A quel point veut-on faire partie d’une société, d’un pays raciste comme l’est les Etats Unis ? A quel point veut-on garder son identité, perpétuer ses traditions tout en vivant au 21ième siècle, à quel point est-on fier ou honteux d’être Indien. A quel point et jusqu’où trouve-t-on la force de faire face aux problèmes économiques sur une réserve sans sombrer dans le désespoir. A quel point et jusqu’où on se donne, on offre ses forces pour le bien de la communauté tribale souveraine afin que la culture et la langue des ancêtres soit transmise et que leurs luttes, leur résistance n’aient pas été vaines. Jusqu’à quel point l’écriture est l’arme d’aujourd’hui pour affirmer la beauté et la survie de ces peuples résilients au-delà de toute mesure humaine. A quel point ? La réponse ne veut venir que de personnes comme Sammie Bordeaux, exercés à la couture, à la broderie, à la courtepointe et à l’écriture !
Note
1. En hommage à ceux qui sont morts à Wounded Knee le 29 décembre 1890, une chevauchée de la mémoire est organisée chaque année qui se termine par une cérémonie au mémorial de Wounded Knee (sur la réserve de Pine Ridge, état du Dakota du sud). La nation Sioux est formé de trois branches : Les Nakotas, les Dakotas et les Lakotas. Les Lakotas sont les Sioux de l’ouest, des plaines, et sont organisés en sept « foyers », Les Sičháŋǧu (Brulé), les Oglàla (signifiant les dispersés), les Hunkpapha (signifiant extrémité du campement), les Sihasapa (Blackfoot, pieds noirs) — ces quatre étant des bandes avec des sociétés guerrières – plus trois bandes sans vocation guerrière et plutôt « agriculteurs » : les Itazipcho (sans arc), les Oohenunpa (deux marmites), et les Miniconjou (ils plantent près de l’eau).
Wounded Knee creek : rivière » Genou Blessé », littéralement, qui a donné son nom au lieu de massacre perpétué non loin de ses rives en 1890.
Black Elk (Heȟáka Sápa), petit cousin de Crazy Horse, né en 1863 et mort en 1950, fut blessé à Wounded Knee le jour du massacre. Il devint un homme-médecine, un wičháša wakȟáŋ. Son livre écrit avec John Neinhardt, Elan noir parle, est un bestseller des années 70.
Charles Eastman, 1858 –1939, (né Hakadah et plus tard nommé Ohíye S’a) était un écrivain et médecin Sioux Santee (Dakota) venu soigner les blessés à Wounded Knee après le massacre.
Joe (Joseph) Marshall (Lakota Sicanju-brûlé) est un écrivain sioux auteur du roman intitulé l’hiver du feu sacré
Big Foot (Si Tanka), 1826–1890, était un « chef » de la tribu Lakota des Miniconjous parti avec Sitting Bull se réfugier au Canada.
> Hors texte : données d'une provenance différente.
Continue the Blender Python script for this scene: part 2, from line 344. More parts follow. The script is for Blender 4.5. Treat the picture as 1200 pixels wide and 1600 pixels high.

Mais les conditions de vie ne permettaient pas aux membres de la tribu de se nourrir correctement et beaucoup mourraient aussi fut prise la décision qu’il mènerait 350 personnes de sa tribu vers Pine Ridge plus au sud(bien que souffrant de pneumonie), la réserve de Red Cloud, le guerrier Oglala dont les membres étaient des adeptes de la danse fantôme. Cette danse était interdite par les autorités du gouvernement et c’est à ce titre que la troupe de Big Foot fut interceptée par l’armée puis massacrée.
Rosebud : Réserve des Sioux Lakota Sicanju (Brûlés) dans le Dakota du nord, non loin à l’est de la réserve des Sioux Lakota Oglalas de Pine Ridge.
Cikala : petit ou petite en langue Lakota
Lune des feuilles qui tombent (grosso modo octobre) : les Indiens ne divisaient pas l’année en 12 mois mais en 13 lunes, chacune portant le nom de ce que la nature montrait à cette époque de l’année.